Op een steenworp afstand van de Zuid-Franse glim- en glitterkust ligt een andere wereld. Kleine dorpen waar het leven langzaam gaat, houden stand in een steeds snellere maatschappij. En – niet onbelangrijk – dit is een motorrijdersparadijs. Kleine weggetjes, duizenden bochten en robuuste natuur.
Aan de ontbijttafel van Grand Hotel Bain in Comps-sur-Artuby worden de plannen besproken. Een groep Duitse motorrijders wil richting Saint-Tropez, twee Fransen naar de Gorges du Verdon. Ik vertel dat ik geen toppers op het programma heb, maar langs de onbekende hooggelegen dorpen ga rijden, de villages perchés.
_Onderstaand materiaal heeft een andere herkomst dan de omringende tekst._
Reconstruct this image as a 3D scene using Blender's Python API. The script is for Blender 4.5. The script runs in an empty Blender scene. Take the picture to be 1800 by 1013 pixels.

Sterke koffie, stokbrood en croissants leggen het fundament voor de dag. Als eerste haal ik mijn motor uit de garage van het hotel, draai rechtsaf de weg op en rijd de heuvels in. Dikke wolken trekken door de vallei rechts, het restant van de regen- en onweersbui van afgelopen nacht. De wereld glinstert van de waterdruppels, maar het wegdek droogt snel. Binnen twintig minuten kan de rijmodus van Rain naar Road naar Dynamic.
Het is super sturen door de heuvels. Onder het prachtig gelegen dorpje Bargème gaat het strak door een paar opeenvolgende bochten om onder de muren van het kasteel stevig in de remmen te knijpen. Bargème is zo’n typisch hooggelegen dorp in het achterland van de glitterkust. De huizen staan schouder aan schouder boven de vlakte, in de rug beschermd door de hoge bergen van de Alpes Maritimes.
In plaats van Ferrari’s en Bentleys staan hier oude tractoren en gedeukte bestelauto’s
De Côte d’Azur ligt in vogelvlucht amper 35 kilometer verderop, maar dit is een andere wereld. Hier moet de mens het hoofd bieden aan de elementen. De brandende zon in de zomer, de snijdende kou in de winter. Alles is hier heviger: de regen, de wind, de sneeuw en het onweer. Huizen hebben dikke muren en kleine ramen. In plaats van Ferrari’s en Bentleys staan hier oude tractoren en gedeukte bestelauto’s voor de huizen.
Franse slag
Mijn reisgenoot, de BMW R1200GS, is blij met de droge wegen. Het gewicht van de machtige allroad laat zich nauwelijks voelen zodra de machine in beweging is. In de ruime bochten kan er gas bij, in de krappe bochten hoef ik amper te werken om de boel op koers te houden. Het gaat zo gemakkelijk dat de verleiding groot is om de randjes op te zoeken, maar dat is in deze omgeving geen goed plan. Het is altijd oppassen voor de Franse slag. Zo kunnen de wegen kilometers lang van uitstekende kwaliteit zijn en dan rijd je van het ene op het andere moment – als niet oppast – door kuilen en gaten. Of neem de scherpe bochten. Ze worden netjes met borden aangekondigd, maar ook als er geen bord staat, kan de bocht verraderlijk zijn. Tot op zekere hoogte moet je hier altijd met een veilige marge rijden. En zo vlecht ik de bochten en dorpen aan elkaar: La Bastide, Valderoure, Grèolières.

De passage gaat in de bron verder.